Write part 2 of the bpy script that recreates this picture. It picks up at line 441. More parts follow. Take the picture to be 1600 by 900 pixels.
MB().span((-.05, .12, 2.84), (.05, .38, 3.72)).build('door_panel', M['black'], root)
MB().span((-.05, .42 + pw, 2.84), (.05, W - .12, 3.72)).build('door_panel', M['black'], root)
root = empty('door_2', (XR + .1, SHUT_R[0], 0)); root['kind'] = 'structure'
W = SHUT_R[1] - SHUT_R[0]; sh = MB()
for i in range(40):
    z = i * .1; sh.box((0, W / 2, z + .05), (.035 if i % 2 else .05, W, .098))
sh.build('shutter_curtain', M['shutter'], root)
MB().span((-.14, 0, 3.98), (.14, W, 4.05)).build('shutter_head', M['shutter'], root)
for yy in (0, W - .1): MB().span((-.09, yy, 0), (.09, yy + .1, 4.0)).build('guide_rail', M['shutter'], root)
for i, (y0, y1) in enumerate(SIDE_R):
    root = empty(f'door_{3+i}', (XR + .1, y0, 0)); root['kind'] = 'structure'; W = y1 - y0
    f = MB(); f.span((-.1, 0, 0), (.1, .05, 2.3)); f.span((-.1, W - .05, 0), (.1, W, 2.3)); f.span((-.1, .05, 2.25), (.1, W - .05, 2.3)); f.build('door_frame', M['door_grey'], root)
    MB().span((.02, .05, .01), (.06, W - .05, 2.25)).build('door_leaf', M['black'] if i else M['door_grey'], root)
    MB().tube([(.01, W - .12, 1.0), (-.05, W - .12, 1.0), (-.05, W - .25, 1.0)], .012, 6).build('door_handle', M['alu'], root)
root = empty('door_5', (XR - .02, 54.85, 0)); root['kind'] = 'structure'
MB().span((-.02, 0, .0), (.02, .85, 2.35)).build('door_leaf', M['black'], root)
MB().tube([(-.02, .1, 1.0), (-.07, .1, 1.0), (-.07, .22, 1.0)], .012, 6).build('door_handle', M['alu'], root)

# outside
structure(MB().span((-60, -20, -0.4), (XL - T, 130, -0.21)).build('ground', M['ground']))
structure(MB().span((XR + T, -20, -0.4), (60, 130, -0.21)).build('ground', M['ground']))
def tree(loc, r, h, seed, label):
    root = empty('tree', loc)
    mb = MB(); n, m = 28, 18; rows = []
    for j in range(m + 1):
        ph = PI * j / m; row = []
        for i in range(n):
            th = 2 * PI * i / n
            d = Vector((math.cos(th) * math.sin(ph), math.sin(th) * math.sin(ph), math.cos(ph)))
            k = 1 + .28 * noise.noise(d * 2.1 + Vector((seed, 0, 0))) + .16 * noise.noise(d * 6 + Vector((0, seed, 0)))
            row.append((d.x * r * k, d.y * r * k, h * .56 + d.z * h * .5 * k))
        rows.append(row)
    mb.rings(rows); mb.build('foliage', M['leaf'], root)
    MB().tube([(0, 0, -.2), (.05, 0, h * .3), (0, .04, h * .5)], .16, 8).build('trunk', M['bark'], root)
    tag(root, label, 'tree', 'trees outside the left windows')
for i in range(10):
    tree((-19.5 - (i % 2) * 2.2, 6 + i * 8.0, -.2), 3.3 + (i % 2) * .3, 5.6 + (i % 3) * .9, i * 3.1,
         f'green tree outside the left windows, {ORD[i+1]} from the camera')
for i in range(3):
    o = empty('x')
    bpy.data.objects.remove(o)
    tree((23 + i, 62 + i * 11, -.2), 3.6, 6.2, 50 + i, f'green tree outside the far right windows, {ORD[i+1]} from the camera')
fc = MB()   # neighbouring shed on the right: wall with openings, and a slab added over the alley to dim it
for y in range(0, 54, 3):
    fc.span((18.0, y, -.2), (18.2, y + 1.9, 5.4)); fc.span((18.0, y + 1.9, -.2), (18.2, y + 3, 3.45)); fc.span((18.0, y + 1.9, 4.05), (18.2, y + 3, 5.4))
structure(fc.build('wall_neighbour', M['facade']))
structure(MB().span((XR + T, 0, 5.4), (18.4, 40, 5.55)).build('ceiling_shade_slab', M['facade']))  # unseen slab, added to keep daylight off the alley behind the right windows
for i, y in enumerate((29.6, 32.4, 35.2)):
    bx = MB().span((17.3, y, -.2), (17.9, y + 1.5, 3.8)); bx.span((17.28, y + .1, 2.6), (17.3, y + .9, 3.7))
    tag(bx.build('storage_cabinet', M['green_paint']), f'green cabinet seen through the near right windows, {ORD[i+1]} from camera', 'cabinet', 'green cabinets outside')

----

- Short task:
Make an exact copy of the listing, including every line.

- Solution:
Write part 2 of the bpy script that recreates this picture. It picks up at line 441. More parts follow. Take the picture to be 1600 by 900 pixels.
MB().span((-.05, .12, 2.84), (.05, .38, 3.72)).build('door_panel', M['black'], root)
MB().span((-.05, .42 + pw, 2.84), (.05, W - .12, 3.72)).build('door_panel', M['black'], root)
root = empty('door_2', (XR + .1, SHUT_R[0], 0)); root['kind'] = 'structure'
W = SHUT_R[1] - SHUT_R[0]; sh = MB()
for i in range(40):
    z = i * .1; sh.box((0, W / 2, z + .05), (.035 if i % 2 else .05, W, .098))
sh.build('shutter_curtain', M['shutter'], root)
MB().span((-.14, 0, 3.98), (.14, W, 4.05)).build('shutter_head', M['shutter'], root)
for yy in (0, W - .1): MB().span((-.09, yy, 0), (.09, yy + .1, 4.0)).build('guide_rail', M['shutter'], root)
for i, (y0, y1) in enumerate(SIDE_R):
    root = empty(f'door_{3+i}', (XR + .1, y0, 0)); root['kind'] = 'structure'; W = y1 - y0
    f = MB(); f.span((-.1, 0, 0), (.1, .05, 2.3)); f.span((-.1, W - .05, 0), (.1, W, 2.3)); f.span((-.1, .05, 2.25), (.1, W - .05, 2.3)); f.build('door_frame', M['door_grey'], root)
    MB().span((.02, .05, .01), (.06, W - .05, 2.25)).build('door_leaf', M['black'] if i else M['door_grey'], root)
    MB().tube([(.01, W - .12, 1.0), (-.05, W - .12, 1.0), (-.05, W - .25, 1.0)], .012, 6).build('door_handle', M['alu'], root)
root = empty('door_5', (XR - .02, 54.85, 0)); root['kind'] = 'structure'
MB().span((-.02, 0, .0), (.02, .85, 2.35)).build('door_leaf', M['black'], root)
MB().tube([(-.02, .1, 1.0), (-.07, .1, 1.0), (-.07, .22, 1.0)], .012, 6).build('door_handle', M['alu'], root)

# outside
structure(MB().span((-60, -20, -0.4), (XL - T, 130, -0.21)).build('ground', M['ground']))
structure(MB().span((XR + T, -20, -0.4), (60, 130, -0.21)).build('ground', M['ground']))
def tree(loc, r, h, seed, label):
    root = empty('tree', loc)
    mb = MB(); n, m = 28, 18; rows = []
    for j in range(m + 1):
        ph = PI * j / m; row = []
        for i in range(n):
            th = 2 * PI * i / n
            d = Vector((math.cos(th) * math.sin(ph), math.sin(th) * math.sin(ph), math.cos(ph)))
            k = 1 + .28 * noise.noise(d * 2.1 + Vector((seed, 0, 0))) + .16 * noise.noise(d * 6 + Vector((0, seed, 0)))
            row.append((d.x * r * k, d.y * r * k, h * .56 + d.z * h * .5 * k))
        rows.append(row)
    mb.rings(rows); mb.build('foliage', M['leaf'], root)
    MB().tube([(0, 0, -.2), (.05, 0, h * .3), (0, .04, h * .5)], .16, 8).build('trunk', M['bark'], root)
    tag(root, label, 'tree', 'trees outside the left windows')
for i in range(10):
    tree((-19.5 - (i % 2) * 2.2, 6 + i * 8.0, -.2), 3.3 + (i % 2) * .3, 5.6 + (i % 3) * .9, i * 3.1,
         f'green tree outside the left windows, {ORD[i+1]} from the camera')
for i in range(3):
    o = empty('x')
    bpy.data.objects.remove(o)
    tree((23 + i, 62 + i * 11, -.2), 3.6, 6.2, 50 + i, f'green tree outside the far right windows, {ORD[i+1]} from the camera')
fc = MB()   # neighbouring shed on the right: wall with openings, and a slab added over the alley to dim it
for y in range(0, 54, 3):
    fc.span((18.0, y, -.2), (18.2, y + 1.9, 5.4)); fc.span((18.0, y + 1.9, -.2), (18.2, y + 3, 3.45)); fc.span((18.0, y + 1.9, 4.05), (18.2, y + 3, 5.4))
structure(fc.build('wall_neighbour', M['facade']))
structure(MB().span((XR + T, 0, 5.4), (18.4, 40, 5.55)).build('ceiling_shade_slab', M['facade']))  # unseen slab, added to keep daylight off the alley behind the right windows
for i, y in enumerate((29.6, 32.4, 35.2)):
    bx = MB().span((17.3, y, -.2), (17.9, y + 1.5, 3.8)); bx.span((17.28, y + .1, 2.6), (17.3, y + .9, 3.7))
    tag(bx.build('storage_cabinet', M['green_paint']), f'green cabinet seen through the near right windows, {ORD[i+1]} from camera', 'cabinet', 'green cabinets outside')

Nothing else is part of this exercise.